Eso es muy bueno. Esa época me interesa mucho. Y una amiga acaba de terminar una biografía enorme de Balanchine, el gran coreógrafo ruso que después emigró a Estados Unidos. Y cuenta esa época durante la revolución bolchevique, como salían a buscar comida y ensayaban en los salones sin calentamiento ya en el invierno en las condiciones más imposibles, como los cubanos en la época revolucionaria, y como seguían bailando a pesar de eso, porque uno tiene que bailar.

La belleza es premisa indispensable de la literatura. ¿También es premisa indispensable del periodismo?

Yo no sé si la palabra belleza es la que yo usaría en ninguno de los dos casos. Yo creo que la expresión sentida, profunda y veraz es indispensable para cualquier tipo de escritura de largo aliento. Y eso se consigue, obviamente, con mucho esfuerzo, no es accidental. Y si queremos que nos lean y si queremos ser honestos pues es por medio de esa exigencia.

Que eso parezca bello, yo creo que en el mejor de los casos llega directamente al corazón de quien los lee. Y eso es válido para la crónica de largo alcance.

¿La crónica es la diosa del periodismo?

Tu dile eso a los cronistas para ver que te dicen. Somos los grandes olvidados del periodismo. Somos los que menos tenemos foro, espacio, papel, lectores.

Yo creo que los cronistas procuramos escribir cosas perdurables, y en la medida que este libro tiene lectores todavía, veinte años después, pues creo que he logrado algo, si con esfuerzo de que sea honesto y, por lo tanto, perdurable.

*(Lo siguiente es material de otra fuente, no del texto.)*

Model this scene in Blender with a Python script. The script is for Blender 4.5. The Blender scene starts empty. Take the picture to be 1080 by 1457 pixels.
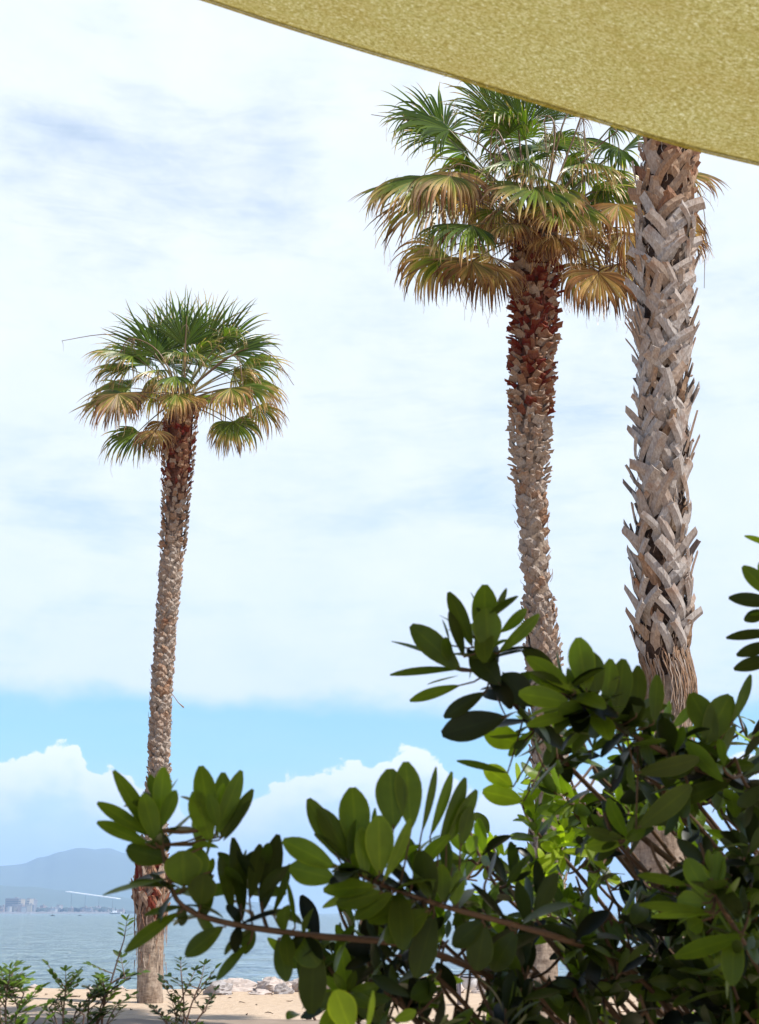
import bpy, math, random
from mathutils import Vector, Matrix, noise
R = math.radians
V = Vector
sc = bpy.context.scene
COL = sc.collection

# ------------------------------------------------------------------ camera
EYE = V((0, 0, 1.4)); FPX = 1800.0; PITCH = math.atan(570 / 1800)
def ray(px, py):
    a = (px - 540) / FPX; b = (728.5 - py) / FPX
    return V((a, math.cos(PITCH) - b * math.sin(PITCH), math.sin(PITCH) + b * math.cos(PITCH)))
def P(px, py, Y):
    r = ray(px, py)
    return EYE + r * (Y / r.y)
def G(px, py, z=0.0):
    r = ray(px, py)
    return EYE + r * ((z - EYE.z) / r.z)
cam_d = bpy.data.cameras.new('camera'); cam = bpy.data.objects.new('camera', cam_d); COL.objects.link(cam)
cam.location = EYE; cam.rotation_euler = (R(90) + PITCH, 0, 0)
cam_d.sensor_fit = 'VERTICAL'; cam_d.sensor_height = 36; cam_d.lens = 36 * FPX / 1457
cam_d.clip_start = 0.05; cam_d.clip_end = 60000
cam_d.dof.use_dof = True; cam_d.dof.focus_distance = 16; cam_d.dof.aperture_fstop = 15
sc.camera = cam

# ------------------------------------------------------------------ mesh helpers
class MB:
    def __init__(s): s.v = []; s.f = []; s.a = []; s.b = []
    def add(s, verts, faces, a=0.0, b=0.0):
        o = len(s.v); s.v += [tuple(p) for p in verts]
        s.f += [tuple(i + o for i in f) for f in faces]
        s.a += a if isinstance(a, list) else [a] * len(verts)
        s.b += b if isinstance(b, list) else [b] * len(verts)
    def tube(s, pts, rads, n=8, a=0.0, b=0.0, flat=1.0, caps=True):
        pts = [V(p) for p in pts]; o = []; vs = []; fs = []
        up = None
        for i, p in enumerate(pts):
            d = (pts[min(i + 1, len(pts) - 1)] - pts[max(i - 1, 0)])
            d = d.normalized() if d.length > 1e-9 else V((0, 0, 1))
            if up is None:
                up = d.orthogonal().normalized()
            up = (up - d * up.dot(d)); up = up.normalized() if up.length > 1e-6 else d.orthogonal().normalized()
            sd = d.cross(up)
            r = rads[i] if isinstance(rads, (list, tuple)) else rads
            for k in range(n):
                t = 2 * math.pi * k / n
                vs.append(p + up * (math.cos(t) * r) + sd * (math.sin(t) * r * flat))
        for i in range(len(pts) - 1):
            for k in range(n):
                k2 = (k + 1) % n
                fs.append((i * n + k, i * n + k2, (i + 1) * n + k2, (i + 1) * n + k))
        if caps:
            fs.append(tuple(range(n - 1, -1, -1))); fs.append(tuple((len(pts) - 1) * n + k for k in range(n)))
        s.add(vs, fs, a, b)
    def box(s, c, size, rz=0.0, a=0.0):
        c = V(c); m = Matrix.Rotation(rz, 3, 'Z'); x, y, z = size
        vs = [c + m @ V((sx * x / 2, sy * y / 2, sz * z / 2)) for sx in (-1, 1) for sy in (-1, 1) for sz in (-1, 1)]
        s.add(vs, [(0, 1, 3, 2), (4, 6, 7, 5), (0, 4, 5, 1), (2, 3, 7, 6), (0, 2, 6, 4), (1, 5, 7, 3)], a)
    def obj(s, name, mat, parent=None, smooth=False, origin=None):
        me = bpy.data.meshes.new(name)
        o0 = V(origin) if origin is not None else V((0, 0, 0))
        vv = [(x - o0.x, y - o0.y, z - o0.z) for x, y, z in s.v] if origin is not None else s.v
        me.from_pydata(vv, [], s.f)
        at = me.attributes.new('a', 'FLOAT', 'POINT'); at.data.foreach_set('value', s.a)
        at = me.attributes.new('b', 'FLOAT', 'POINT'); at.data.foreach_set('value', s.b)
        if smooth: me.polygons.foreach_set('use_smooth', [True] * len(me.polygons))
        me.materials.append(mat)
        o = bpy.data.objects.new(name, me); COL.objects.link(o)
        if origin is not None: o.location = o0
        if parent is not None:
            o.parent = parent
            # root empties are unrotated: place the mesh relative to its ancestors
            w = V((0, 0, 0)); q = parent
            while q is not None: w += q.location; q = q.parent
            o.location = o0 - w
        return o
def thing(name, loc, label, cat, group=None):
    o = bpy.data.objects.new(name, None); COL.objects.link(o); o.location = loc
    o.empty_display_size = 0.2
    tag(o, label, cat, group); return o
def tag(o, label=None, cat=None, group=None, kind=None):
    if label: o['label'] = label
    if cat: o['category'] = cat
    if group: o['group'] = group
    if kind: o['kind'] = kind
    return o

# ------------------------------------------------------------------ node helpers
def new_mat(name):
    m = bpy.data.materials.new(name); m.use_nodes = True
    nt = m.node_tree; nt.nodes.clear()
    return m, NT(nt)
class NT:
    def __init__(s, nt): s.nt = nt
    def n(s, typ, **kw):
        nd = s.nt.nodes.new(typ); ins = kw.pop('ins', {})
        for k, v in kw.items(): setattr(nd, k, v)
        for k, v in ins.items():
            if hasattr(v, 'is_output') or isinstance(v, bpy.types.NodeSocket): s.nt.links.new(v, nd.inputs[k])
            else: nd.inputs[k].default_value = v
        return nd
    def math(s, op, x, y=None, z=None, clamp=False):
        nd = s.n('ShaderNodeMath', operation=op, use_clamp=clamp)
        for i, v in enumerate((x, y, z)):
            if v is None: continue
            if isinstance(v, bpy.types.NodeSocket): s.nt.links.new(v, nd.inputs[i])
            else: nd.inputs[i].default_value = v
        return nd.outputs[0]
    def mix(s, f, a, b, mode='MIX'):
        nd = s.n('ShaderNodeMix', data_type='RGBA', blend_type=mode)
        for i, v in ((0, f), (6, a), (7, b)):
            if isinstance(v, bpy.types.NodeSocket): s.nt.links.new(v, nd.inputs[i])
            else: nd.inputs[i].default_value = v if i == 0 else (*v, 1.0)
        return nd.outputs[2]
    def noise(s, vec, scale, detail=4, rough=0.55, out=0, dist=0.0):
        nd = s.n('ShaderNodeTexNoise', ins={'Scale': scale, 'Detail': detail, 'Roughness': rough, 'Distortion': dist})
        if vec is not None: s.nt.links.new(vec, nd.inputs['Vector'])
        return nd.outputs[out]
    def ramp(s, f, stops, interp='LINEAR'):
        nd = s.n('ShaderNodeValToRGB'); cr = nd.color_ramp; cr.interpolation = interp
        while len(cr.elements) < len(stops): cr.elements.new(0.5)
        for e, (p, c) in zip(cr.elements, stops):
            e.position = p; e.color = (*c, 1) if not isinstance(c, (int, float)) else (c, c, c, 1)
        s.nt.links.new(f, nd.inputs[0]); return nd.outputs[0]
    def smooth(s, x, lo, hi):
        nd = s.n('ShaderNodeMapRange', interpolation_type='SMOOTHSTEP')
        s.nt.links.new(x, nd.inputs['Value']) if isinstance(x, bpy.types.NodeSocket) else None
        nd.inputs['From Min'].default_value = lo; nd.inputs['From Max'].default_value = hi
        return nd.outputs[0]
    def attr(s, name): return s.n('ShaderNodeAttribute', attribute_name=name).outputs['Fac']
    def coord(s, scale=(1, 1, 1), kind='Object'):
        tc = s.n('ShaderNodeTexCoord'); mp = s.n('ShaderNodeMapping')
        mp.inputs['Scale'].default_value = scale
        s.nt.links.new(tc.outputs[kind], mp.inputs['Vector']); return mp.outputs[0]
    def bump(s, h, strength=0.3, dist=0.01):
        nd = s.n('ShaderNodeBump', ins={'Strength': strength, 'Distance': dist, 'Height': h}); return nd.outputs[0]
    def out(s, shader, vol=None):
        o = s.n('ShaderNodeOutputMaterial')
        if shader is not None: s.nt.links.new(shader, o.inputs['Surface'])
        if vol is not None: s.nt.links.new(vol, o.inputs['Volume'])
    def bsdf(s, col, rough=0.6, bump=None, spec=0.5, **ins):
        nd = s.n('ShaderNodeBsdfPrincipled', ins={'Roughness': rough, 'Specular IOR Level': spec})
        if isinstance(col, bpy.types.NodeSocket): s.nt.links.new(col, nd.inputs['Base Color'])
        else: nd.inputs['Base Color'].default_value = (*col, 1)
        if bump is not None: s.nt.links.new(bump, nd.inputs['Normal'])
        for k, v in ins.items(): nd.inputs[k.replace('_', ' ')].default_value = v
        return nd.outputs[0]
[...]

Pero el periodismo que hoy es importante y es válido y tiene seguidores por los cientos de miles, nunca millones, es el periodismo diario.

¿Yo cuantos lectores tengo? Si llegan a cuatro mil es mucho. Y lo otro, cientos de miles, que quizás se olviden de la noticia al día siguiente, para eso son las noticias también. Pero son los que tiene nombres, son los que se ganan Pulitzer. Nada que ver.

¿Entonces la crónica no es la diosa del periodismo de hoy?

No, no. Pero ni remotamente.

¿Se puede danzar con las palabras?

Yo creo que el ritmo es tan importante en la danza como en la literatura. El ritmo y la secuencia de las palabras y la secuencia de movimiento son esenciales en las dos disciplinas.